Lisa Lampanelli’s rise to the top of the comedy food chain began in 2002 when she was the only female comedian invited to skewer Chevy Chase on the New York Friars Club Comedy Central Roast. She soon became known as the “Queen of the Roasts,” going on to lambaste such names as Pamela Anderson, Jeff Foxworthy, William Shatner, Flava Flav, David Hasselhoff and, most recently, Donald Trump. Due to her success as a roaster, in 2009, she was asked to serve as Roastmaster for the highly rated Comedy Central Roast of friend and fellow comic Larry the Cable Guy.

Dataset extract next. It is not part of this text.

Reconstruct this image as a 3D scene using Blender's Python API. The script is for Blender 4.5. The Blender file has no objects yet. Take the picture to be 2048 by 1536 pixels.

One of the few white comedians to perform on BET’s “Comic View,” Lampanelli has clearly cemented her huge crossover appeal. She went on to appear on Comedy Central’s “Last Laugh 2005” and her one-hour special that year, “Take It Like a Man,” was a hit with the comedy network yet again. The CD and the DVD of the same name hit No. 6 on the comedy charts. Then, in January 2007, her second one-hour special, “Dirty Girl,” debuted on Comedy Central and Warner Bros. Records, and reached No. 4 on the charts. Soon thereafter, “Dirty Girl” was nominated for a Grammy Award for 2007’s Best Comedy Album.

Lampanelli joined the ranks of comedy greats with her 2009 HBO comedy special “Long Live the Queen” and, that same year, she released her autobiography, “Chocolate, Please: My Adventures in Food, Fat and Freaks” (Harper Collins). She was also a monthly writer for the Women column in Playboy Magazine and is a contributor to the blog for Kripalu, the world-renowned yoga and meditation retreat center.

Lampanelli became a household name when she joined 17 other celebrities on the fifth season of NBC’s “Celebrity Apprentice,” where she advanced to the final four in the competition, raising $130,000 for her chosen charity, the Gay Men’s Health Crisis. She also starred as a regular on “Bounty Hunters,” CMT’s first-ever animated series, and guest-starred on a hilarious episode of CBS’s “2 Broke Girls,” helmed by “Sex and The City” creator Michael Patrick King.

Lampanelli’s fifth stand-up special, “Back to the Drawing Board,” premiered June 26, 2015 on EPIX and was nominated for a 2015 Grammy Award for Best Comedy Album. In the special, Comedy’s Lovable Queen of Mean showed off her radically different look after having lost more than 100 pounds. That weight loss, which she has maintained for over four years, inspired her to write her play “Stuffed.” Having been every size from 2 to 26, she has firsthand knowledge of the food and body image struggle.

When she debuted the first version of “Stuffed” in the fall of 2016 at the WP Theatre, the New York Times said “’Stuffed’ offers laughs and even a bit of insight … Lampanelli’s strongest, funniest, and most affecting work,” and the Hollywood Reporter echoed their sentiments, calling the play “very funny and affecting.”

In “Stuffed,” her first foray into legitimate theatre, the Queen of Mean – now also known as the Queen of Lean – holds nothing back about our crazy-making relationship with food, weight, and body image. The new version of “Stuffed” – “Stuffed 2.0,” if you will – features four characters who grapple with one of the most common issues women – and men – face. The play is equal parts hilarious and heartwarming.

“Stuffed,” now entitled, “Stuffed: A Big-Boned, Skinny-Ass, All-You-Can-Laugh New Play,” opened in October of 2017 at one of the most sought-after and prestigious off-Broadway venues – the Westside Theatre in New York City. The Westside is a theatre steeped in the tradition of great works for and by women, including Eve Ensler’s “The Vagina Monologues” and Nora and Delia Ephron’s “Love, Loss, and What I Wore.”